Que sommes-nous? Des humains, mais encore? Nous sommes des animaux, des vivants, des amas d'atomes soudés en molécules et assemblés si brillamment que nous sommes capables de nous déplacer, de voir, de penser, de lire. Nous sommes complexes. Plus complexes que tout ce que nous n'avons jamais fait de nos mains. Et nous ne sommes pas seuls : il y en a d'autres comme nous. Certes pas capables de naviguer l'Internet, mais capables de faire des choses que même cet orgueilleux humain n'est pas capable. Ils peuplent l'Antarctique, les abysses des océans, les jungles d'Amérique du Sud et d'Afrique. Ils se propagent dans le désert de Gobi et dans le Sahara, au coeur de la Cordillère des Andes et de l'Himalaya. Plusieurs vivent dans un équilibre fragile, dépendant d'interrelations complexes pour subsister, et d'autres sont comme des objets dans nos mains, de véritables usines à fabriquer ce que nous avons « besoin ».

Et de quoi avons nous besoin? De manger, de dormir, mais aussi de s'abriter parce que nos corps sont mous et fragiles et que sans protection nous mourrons facilement. Pourquoi remplir ces besoins? Pour se reproduire, procréer, poursuivre la chaîne. Nous sommes des vivants en premier, et nous perpétuer est notre fonction première. Mais certes, une fonction peut-être un « but » en soi, mais est-elle le seul but?

Je disais plus haut que nos vies étaient « concrètes » : nous faisons ce que nous croyons utile, ou nécessaire. Donc nous agissons! Mais est-ce que nos agirs mènent vers un but? Est-ce que la nécessité est le but que nous remplissons? Et puis quelle est cette nécessité après tout? Le travail, les études, la famille et les obligations que ces systèmes sous tendent. Mais nous les avons créées! L'humain passe-t-il alors tout son temps à remplir des obligations fabriquées de ses mains? Peut-être.

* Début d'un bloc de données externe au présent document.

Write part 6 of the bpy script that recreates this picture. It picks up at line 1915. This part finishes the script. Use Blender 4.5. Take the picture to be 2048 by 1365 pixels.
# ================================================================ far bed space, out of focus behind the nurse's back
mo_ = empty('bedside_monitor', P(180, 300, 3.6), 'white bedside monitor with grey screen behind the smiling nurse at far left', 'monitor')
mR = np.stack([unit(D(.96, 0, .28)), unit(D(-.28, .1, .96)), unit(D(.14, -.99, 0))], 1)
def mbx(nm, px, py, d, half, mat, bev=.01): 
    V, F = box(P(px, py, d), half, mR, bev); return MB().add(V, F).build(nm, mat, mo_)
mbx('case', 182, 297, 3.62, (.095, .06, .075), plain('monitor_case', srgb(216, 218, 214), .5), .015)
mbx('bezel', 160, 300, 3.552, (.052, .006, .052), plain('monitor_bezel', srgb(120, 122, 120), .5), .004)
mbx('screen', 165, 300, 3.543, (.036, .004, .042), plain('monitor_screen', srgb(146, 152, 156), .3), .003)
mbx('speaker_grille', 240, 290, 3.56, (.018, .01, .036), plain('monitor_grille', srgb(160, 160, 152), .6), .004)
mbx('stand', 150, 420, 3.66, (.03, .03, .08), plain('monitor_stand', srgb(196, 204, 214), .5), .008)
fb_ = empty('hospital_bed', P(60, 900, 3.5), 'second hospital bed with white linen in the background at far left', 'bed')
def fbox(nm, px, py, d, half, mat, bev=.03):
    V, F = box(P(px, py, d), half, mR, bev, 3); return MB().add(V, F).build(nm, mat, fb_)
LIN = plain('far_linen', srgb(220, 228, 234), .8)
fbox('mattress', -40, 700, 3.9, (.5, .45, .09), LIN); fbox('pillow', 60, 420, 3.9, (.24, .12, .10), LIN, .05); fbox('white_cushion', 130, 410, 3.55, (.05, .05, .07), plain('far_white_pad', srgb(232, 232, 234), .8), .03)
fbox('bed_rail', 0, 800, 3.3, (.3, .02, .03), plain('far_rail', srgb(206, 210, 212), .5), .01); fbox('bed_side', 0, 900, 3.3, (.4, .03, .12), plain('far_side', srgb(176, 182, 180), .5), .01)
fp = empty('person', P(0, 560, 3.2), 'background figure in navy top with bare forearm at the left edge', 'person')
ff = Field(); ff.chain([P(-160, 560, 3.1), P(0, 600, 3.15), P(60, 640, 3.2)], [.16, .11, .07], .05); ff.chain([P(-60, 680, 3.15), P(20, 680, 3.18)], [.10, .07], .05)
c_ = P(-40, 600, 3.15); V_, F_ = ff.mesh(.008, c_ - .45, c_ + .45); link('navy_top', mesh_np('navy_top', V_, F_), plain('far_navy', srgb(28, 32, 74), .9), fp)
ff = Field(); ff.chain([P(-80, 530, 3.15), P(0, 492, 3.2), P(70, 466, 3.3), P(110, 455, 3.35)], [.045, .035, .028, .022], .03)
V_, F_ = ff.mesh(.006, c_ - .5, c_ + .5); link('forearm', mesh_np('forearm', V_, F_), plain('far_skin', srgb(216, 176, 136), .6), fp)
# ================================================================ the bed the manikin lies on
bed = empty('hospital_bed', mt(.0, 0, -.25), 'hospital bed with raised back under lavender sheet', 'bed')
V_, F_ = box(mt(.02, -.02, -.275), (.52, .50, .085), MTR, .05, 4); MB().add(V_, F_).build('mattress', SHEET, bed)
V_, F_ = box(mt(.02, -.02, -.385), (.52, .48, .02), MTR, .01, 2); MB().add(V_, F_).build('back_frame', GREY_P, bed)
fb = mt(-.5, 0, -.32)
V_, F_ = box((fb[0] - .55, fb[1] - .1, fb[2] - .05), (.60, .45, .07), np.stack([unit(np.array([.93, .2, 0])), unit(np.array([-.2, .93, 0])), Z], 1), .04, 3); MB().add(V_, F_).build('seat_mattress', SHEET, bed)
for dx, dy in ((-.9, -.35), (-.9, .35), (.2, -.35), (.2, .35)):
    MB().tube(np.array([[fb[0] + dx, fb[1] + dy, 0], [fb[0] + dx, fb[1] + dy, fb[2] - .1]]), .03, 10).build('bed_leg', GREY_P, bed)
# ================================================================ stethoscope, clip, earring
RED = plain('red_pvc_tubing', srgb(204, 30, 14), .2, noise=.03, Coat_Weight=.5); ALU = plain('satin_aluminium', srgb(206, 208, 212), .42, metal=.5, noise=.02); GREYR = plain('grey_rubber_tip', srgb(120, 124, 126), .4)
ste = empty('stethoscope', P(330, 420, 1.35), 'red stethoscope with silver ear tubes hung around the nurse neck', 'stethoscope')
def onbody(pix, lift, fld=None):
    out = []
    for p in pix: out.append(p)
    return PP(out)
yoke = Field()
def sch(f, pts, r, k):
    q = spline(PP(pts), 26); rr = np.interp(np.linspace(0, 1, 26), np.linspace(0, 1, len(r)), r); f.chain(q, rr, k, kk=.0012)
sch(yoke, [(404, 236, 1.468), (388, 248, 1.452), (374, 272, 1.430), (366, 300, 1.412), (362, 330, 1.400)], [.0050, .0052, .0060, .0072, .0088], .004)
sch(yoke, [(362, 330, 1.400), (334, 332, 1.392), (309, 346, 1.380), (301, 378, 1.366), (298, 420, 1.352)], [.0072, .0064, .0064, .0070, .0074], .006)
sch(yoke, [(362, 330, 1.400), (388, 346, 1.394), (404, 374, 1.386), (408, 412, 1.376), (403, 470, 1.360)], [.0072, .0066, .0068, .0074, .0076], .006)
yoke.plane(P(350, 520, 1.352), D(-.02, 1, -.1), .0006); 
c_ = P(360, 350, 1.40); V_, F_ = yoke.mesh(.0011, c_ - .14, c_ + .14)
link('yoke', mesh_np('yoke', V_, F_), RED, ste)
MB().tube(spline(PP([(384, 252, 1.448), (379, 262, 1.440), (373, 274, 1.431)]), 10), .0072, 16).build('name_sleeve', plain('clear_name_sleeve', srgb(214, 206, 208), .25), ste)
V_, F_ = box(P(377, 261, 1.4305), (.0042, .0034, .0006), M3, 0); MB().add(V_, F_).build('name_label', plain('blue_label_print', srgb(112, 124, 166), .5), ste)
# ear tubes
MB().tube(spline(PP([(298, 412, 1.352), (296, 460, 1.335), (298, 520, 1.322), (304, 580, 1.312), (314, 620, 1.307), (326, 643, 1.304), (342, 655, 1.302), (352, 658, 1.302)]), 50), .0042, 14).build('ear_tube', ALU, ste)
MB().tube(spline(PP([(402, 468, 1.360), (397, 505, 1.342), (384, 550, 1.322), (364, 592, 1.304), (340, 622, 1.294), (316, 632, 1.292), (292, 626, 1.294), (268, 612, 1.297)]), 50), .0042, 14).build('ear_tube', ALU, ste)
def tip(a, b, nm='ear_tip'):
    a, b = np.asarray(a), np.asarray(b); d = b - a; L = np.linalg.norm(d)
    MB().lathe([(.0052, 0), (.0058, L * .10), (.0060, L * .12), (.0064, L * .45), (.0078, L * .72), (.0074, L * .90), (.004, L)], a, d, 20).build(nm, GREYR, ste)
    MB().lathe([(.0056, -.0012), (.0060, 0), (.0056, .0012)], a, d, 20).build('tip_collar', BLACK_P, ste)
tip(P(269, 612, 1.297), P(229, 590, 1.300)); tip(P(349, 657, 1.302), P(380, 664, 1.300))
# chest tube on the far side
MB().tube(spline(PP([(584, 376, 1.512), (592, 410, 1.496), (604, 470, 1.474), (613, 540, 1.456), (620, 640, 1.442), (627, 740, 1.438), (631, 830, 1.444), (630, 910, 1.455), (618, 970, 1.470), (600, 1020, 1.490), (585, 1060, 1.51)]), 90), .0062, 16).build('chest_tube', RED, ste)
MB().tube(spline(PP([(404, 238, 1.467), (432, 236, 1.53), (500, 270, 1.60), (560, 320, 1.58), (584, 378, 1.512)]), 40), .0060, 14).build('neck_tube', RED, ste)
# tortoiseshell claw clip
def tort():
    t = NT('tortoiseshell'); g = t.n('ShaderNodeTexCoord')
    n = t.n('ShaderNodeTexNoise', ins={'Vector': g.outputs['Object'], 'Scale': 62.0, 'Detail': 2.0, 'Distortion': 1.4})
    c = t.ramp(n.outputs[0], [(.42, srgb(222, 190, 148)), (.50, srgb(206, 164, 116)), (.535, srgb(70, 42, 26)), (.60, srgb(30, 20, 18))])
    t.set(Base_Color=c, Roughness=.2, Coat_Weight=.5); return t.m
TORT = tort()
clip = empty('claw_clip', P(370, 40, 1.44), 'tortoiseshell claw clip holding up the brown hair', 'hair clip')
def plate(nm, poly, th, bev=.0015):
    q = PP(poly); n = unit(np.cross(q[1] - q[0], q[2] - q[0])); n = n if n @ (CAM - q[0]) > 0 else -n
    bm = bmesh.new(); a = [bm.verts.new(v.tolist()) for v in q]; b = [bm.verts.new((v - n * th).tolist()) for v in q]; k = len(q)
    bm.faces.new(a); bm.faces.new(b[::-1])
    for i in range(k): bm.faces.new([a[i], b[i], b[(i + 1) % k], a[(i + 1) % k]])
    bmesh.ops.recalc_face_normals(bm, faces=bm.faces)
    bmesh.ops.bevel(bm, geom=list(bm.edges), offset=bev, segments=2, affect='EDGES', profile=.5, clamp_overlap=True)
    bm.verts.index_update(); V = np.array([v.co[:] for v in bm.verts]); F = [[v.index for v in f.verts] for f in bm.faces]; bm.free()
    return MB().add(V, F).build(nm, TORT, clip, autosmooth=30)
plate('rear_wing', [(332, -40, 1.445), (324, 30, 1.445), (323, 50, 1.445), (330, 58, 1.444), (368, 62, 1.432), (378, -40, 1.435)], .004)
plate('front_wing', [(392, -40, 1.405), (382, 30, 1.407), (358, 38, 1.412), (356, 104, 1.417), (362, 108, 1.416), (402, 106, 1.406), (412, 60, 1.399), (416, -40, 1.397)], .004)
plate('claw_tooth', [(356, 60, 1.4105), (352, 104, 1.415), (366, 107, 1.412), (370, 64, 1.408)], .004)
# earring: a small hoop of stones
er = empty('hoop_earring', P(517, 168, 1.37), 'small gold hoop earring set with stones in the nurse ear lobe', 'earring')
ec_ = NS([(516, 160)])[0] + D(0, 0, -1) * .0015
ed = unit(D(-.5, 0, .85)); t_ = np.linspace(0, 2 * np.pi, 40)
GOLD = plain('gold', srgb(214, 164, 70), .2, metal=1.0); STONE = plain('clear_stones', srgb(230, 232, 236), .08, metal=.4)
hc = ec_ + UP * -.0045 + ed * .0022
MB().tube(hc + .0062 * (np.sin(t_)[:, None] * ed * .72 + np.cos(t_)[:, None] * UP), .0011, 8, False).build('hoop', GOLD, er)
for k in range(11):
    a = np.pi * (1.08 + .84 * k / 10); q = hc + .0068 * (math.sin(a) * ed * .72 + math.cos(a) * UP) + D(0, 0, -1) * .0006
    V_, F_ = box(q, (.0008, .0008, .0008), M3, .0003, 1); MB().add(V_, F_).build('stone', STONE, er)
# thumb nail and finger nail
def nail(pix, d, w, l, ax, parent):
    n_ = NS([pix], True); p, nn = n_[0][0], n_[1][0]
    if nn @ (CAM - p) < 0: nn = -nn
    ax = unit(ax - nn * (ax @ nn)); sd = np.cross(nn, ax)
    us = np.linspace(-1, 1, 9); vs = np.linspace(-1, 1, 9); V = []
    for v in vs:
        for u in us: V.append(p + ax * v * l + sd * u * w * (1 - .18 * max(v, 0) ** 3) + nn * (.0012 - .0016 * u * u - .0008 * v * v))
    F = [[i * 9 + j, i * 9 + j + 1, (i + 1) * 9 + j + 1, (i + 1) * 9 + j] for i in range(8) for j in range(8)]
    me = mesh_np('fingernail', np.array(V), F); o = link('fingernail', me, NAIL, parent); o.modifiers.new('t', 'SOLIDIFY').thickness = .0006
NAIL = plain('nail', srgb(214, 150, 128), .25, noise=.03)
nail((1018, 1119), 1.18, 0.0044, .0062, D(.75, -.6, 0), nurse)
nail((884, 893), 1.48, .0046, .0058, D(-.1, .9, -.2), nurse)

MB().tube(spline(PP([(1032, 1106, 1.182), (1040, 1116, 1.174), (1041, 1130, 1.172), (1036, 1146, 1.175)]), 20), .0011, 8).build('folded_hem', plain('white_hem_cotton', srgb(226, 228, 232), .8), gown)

L'humain est un animal. Les systèmes sont le résultat d'une gestion des besoins humains transformée en but-en-soi. La nutrition, le repos, la protection (habillement et abri), la reproduction, ce sont toutes des fonctions animales qui sont reprises à divers niveaux dans l'ensemble des systèmes. Et puis d'autres « besoins » s'y sont greffés : s'informer, se distraire, socialiser, etc. Ils ne sont pas complètement nouveaux, juste des dérivés de la survie humaine, elle-même essentiellement animale. Mais au fur et à mesure que l'on diverge de ce qu'est l'humain, à mesure que l'on abstrait la nature de l'homme, on perd un peu de ce que nous sommes pour devenir quelque chose de différent.

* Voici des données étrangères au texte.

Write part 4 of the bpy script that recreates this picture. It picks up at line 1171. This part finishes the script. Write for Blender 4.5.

Ne pas voir en mon discours une pure critique de ce que nous sommes devenus. Certes il y a matière à critique – et quelle profusion de matière! – mais les changements qui se sont opérés dans la société humaine au cours des siècles sont loin d'être tous mauvais. Si nous étions restés des « bêtes » (j'emploie ici sciemment un terme connoté) nous n'aurions jamais pu comprendre autant le monde dans lequel on vit. Il est toutefois ironique qu'avec autant de connaissance nous en sommes restés avec comparativement si peu de perspective sur l'univers. Et nous sommes tous coupables d'avoir attaché des oeillères sur nos têtes, quelle qu'en soi la raison.

Il faut choisir sa perspective sur le monde comme l'on choisi une fenêtre. Pour éviter qu'on étouffe, il faut pouvoir l'ouvrir.